Notez qu'à l'époque, la femme ne peut être autre chose qu'une épouse. Ceci mis à part, ce trait d'ironie est déjà passionnant à lui seul mais la suite le rend comique. Je suis fasciné par l'humour des hommes de cette époque.

C'est ainsi qu'ayant achevé la construction des écoles de cette commune et présenté ma note d'honoraires, celle-ci a été refoulée par le Maire dans les termes suivants :
« Le conseil municipal, considérant que le montant des travaux a été réglé par l'architecte, avec une majoration de cinq pour cent sur les prévisions de son devis, le rend responsable de ce supplément de dépenses, et, en compensation, refuse le paiement des dits honoraires. »
- Je pense que vous avez vivement protesté ?
- Non, j'ai pris une toute autre attitude ; j'ai simplement adressé au Maire une lettre dont voici la copie :
« Monsieur le Maire
C'est ma faute
C'est ma faute
C'est ma très grande faute.
J'ai pleinement conscience de la gravité de ma conduite.
Vos accusations sont parfaitement justifiées et ma culpabilité est sans excuse. Déshonoré, rongé par les remords, je sens que je ne pourrai survivre à la honte et au désespoir.
Mais au moment de quitter cette terre et de rendre mon âme à Dieu, je vous confie mes dernières volonté ; Pour la cérémonie funèbre, pas de fleurs, pas de couronnes. La seule faveur que je sollicite de votre infinie bonté est de faire poser sur ma tombe une simple dalle portant cette inscription :


CI-GÎT : BOUTIER
VICTIME DU DEVIS »

- Et quelle a été la réaction du Maire ?
- Il m'a fait parvenir la réponse suivante :
« Le conseil municipal, profondément ému par votre repentir, vous accorde son indulgence. Mais, comme sanction à votre culpabilité, vous condamne à payer une tournée générale. Cette délibération a été adoptée à l'unanimité. »

Art Nouveau

Au cours de ses études, il est amené à croiser l'Art Nouveau, qu'il appelle le plus souvent « Modern-style », qui glisse totalement sur lui sans laisser son empreinte :

Je constate que les promoteurs de l'Art Nouveau, qu'ils soient peintres, sculpteurs ou architectes ont le mépris total du déjà vu et éprouvent surtout le besoin d'épater le bourgeois et d’effaroucher les grands Maîtres de l'art officiel. D'après eux, il faut balayer toutes les traditions, mais pour aller où ?

Modernité

Le livre mériterait peut-être d'être relu mais je n'ai pas vraiment trouvé chez Maurice Fournier de discours sur la modernité ou la fonction du bâtiment dans l'Art. L'ouvrage est beaucoup placé sous le signe du rapport entre l'architecte et ses clients, sa hiérarchie, la bureaucratie, les incertitudes, les budgets. Une exception : Auguste Perret et son théâtre des Champs-Élysées qui ont impressionné l'architecte, qui lui réserve un petit paragraphe.

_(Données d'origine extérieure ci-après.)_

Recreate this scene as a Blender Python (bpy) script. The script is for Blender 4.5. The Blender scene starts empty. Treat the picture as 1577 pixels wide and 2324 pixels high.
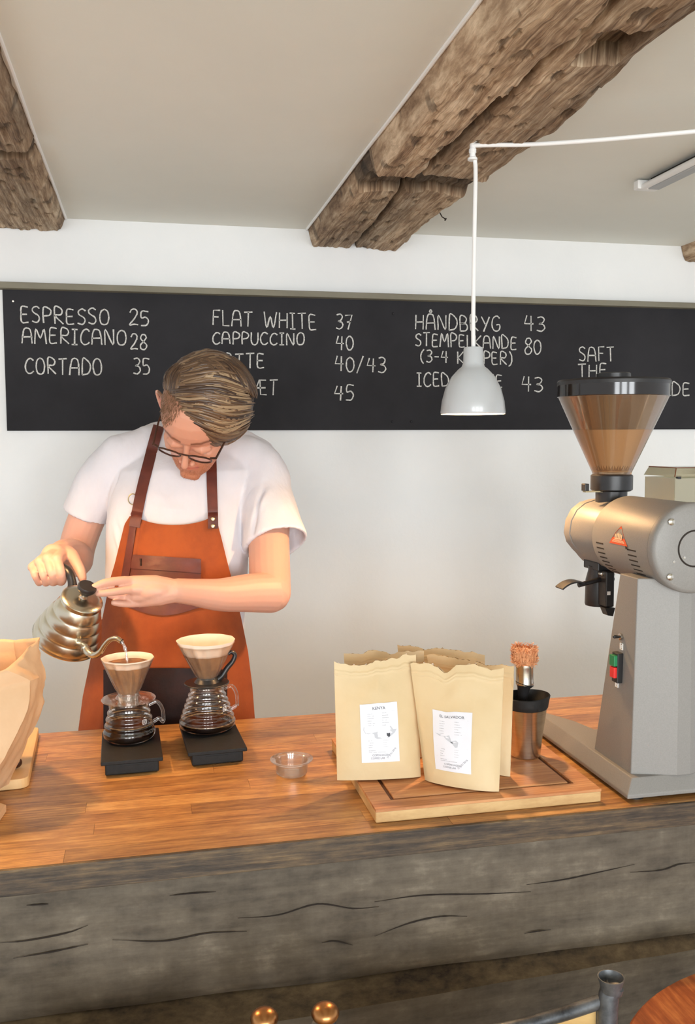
import bpy, bmesh, math, random
import numpy as np
from mathutils import Vector, Matrix

# ------------------------------------------------------------------ camera
W_, H_ = 1577, 2324
FOC, YAW, PIT, ROL = 2072.0, .21477, .07916, -.004425
Fv = np.array([math.sin(YAW)*math.cos(PIT), math.cos(YAW)*math.cos(PIT), -math.sin(PIT)])
r0 = np.array([math.cos(YAW), -math.sin(YAW), 0.0]); u0 = np.cross(r0, Fv)
Rv = r0*math.cos(ROL)+u0*math.sin(ROL); Uv = u0*math.cos(ROL)-r0*math.sin(ROL)
CAM = np.array([0, 0, 1.5])
sc = bpy.context.scene
COL = sc.collection
cd = bpy.data.cameras.new('camera'); cam = bpy.data.objects.new('camera', cd); COL.objects.link(cam)
cd.sensor_fit = 'VERTICAL'; cd.sensor_height = 24; cd.sensor_width = 24*W_/H_; cd.lens = 24*FOC/H_
cd.clip_start = .05
cam.matrix_world = Matrix(((Rv[0], Uv[0], -Fv[0], CAM[0]), (Rv[1], Uv[1], -Fv[1], CAM[1]), (Rv[2], Uv[2], -Fv[2], CAM[2]), (0, 0, 0, 1)))
sc.camera = cam
# ------------------------------------------------------------------ world, light, exposure
wd = bpy.data.worlds.new('world'); sc.world = wd; wd.use_nodes = True
wd.node_tree.nodes['Background'].inputs[0].default_value = (.93, .96, 1, 1)
wd.node_tree.nodes['Background'].inputs[1].default_value = 1.18
for i, x in enumerate((-1.5, .1, 1.7)):
    ld = bpy.data.lights.new('window_light', 'AREA'); ld.shape = 'RECTANGLE'; ld.size = 1.1; ld.size_y = 1.7
    ld.energy = 118; ld.color = (.93, .97, 1)
    lo = bpy.data.objects.new('window_light', ld); COL.objects.link(lo)
    lo.location = (x, -4.6, 1.55); lo.rotation_euler = (math.radians(88), 0, 0)
sc.view_settings.view_transform = 'Standard'; sc.view_settings.look = 'None'
sc.view_settings.exposure = -0.10; sc.view_settings.gamma = 1; sc.view_settings.use_curve_mapping = False

# ------------------------------------------------------------------ helpers
V3 = lambda *a: np.array(a, float)
def ray(px, py): return Fv+Rv*(px-788.5)/FOC-Uv*(py-1162)/FOC
def at(px, py, d): return CAM+ray(px, py)*d
def onz(px, py, z): d = ray(px, py); return CAM+d*((z-1.5)/d[2])
def ony(px, py, y): d = ray(px, py); return CAM+d*(y/d[1])
def onx(px, py, x): d = ray(px, py); return CAM+d*(x/d[0])
def pr(p):
    q = np.array(p)-CAM; z = q@Fv
    return 788.5+FOC*(q@Rv)/z, 1162-FOC*(q@Uv)/z, z
def zat(x, y, py):
    a, b = -1., 3.
    for _ in range(40):
        m = (a+b)/2
        if pr((x, y, m))[1] > py: a = m
        else: b = m
    return a
def nrm(v): v = np.array(v, float); return v/(np.linalg.norm(v)+1e-12)
def lerp(a, b, t): return a+(b-a)*t
def interp(tab, x):
    if x <= tab[0][0]: return np.array(tab[0][1:], float)
    for p, q in zip(tab, tab[1:]):
        if x <= q[0]: return lerp(np.array(p[1:], float), np.array(q[1:], float), (x-p[0])/(q[0]-p[0]))
    return np.array(tab[-1][1:], float)
def catmull(P, n):
    P = [np.array(p, float) for p in P]; Q = [2*P[0]-P[1]]+P+[2*P[-1]-P[-2]]; out = []
    for i in range(1, len(Q)-2):
        for k in range(n):
            t = k/n
            out.append(.5*((2*Q[i])+(-Q[i-1]+Q[i+1])*t+(2*Q[i-1]-5*Q[i]+4*Q[i+1]-Q[i+2])*t*t+(-Q[i-1]+3*Q[i]-3*Q[i+1]+Q[i+2])*t**3))
    out.append(P[-1]); return out
def srgb(r, g, b):
    f = lambda c: (c/255/12.92 if c/255 <= .04045 else ((c/255+.055)/1.055)**2.4)
    return (f(r), f(g), f(b))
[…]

Il a démontré que le béton armé pouvait trouver une application efficace dans les ouvrages de caractère monumental. Et on peut affirmer que Perret représente une des plus authentiques valeurs françaises et qu'il est un des plus purs serviteurs de l'Architecture (sic pour la majuscule).

Tout ceci est passionnant et bien que ce soit l'inverse de ce que je comptais trouver en l'achetant, je vous invite à acquérir (d'occasion) ce petit livre de 150 pages.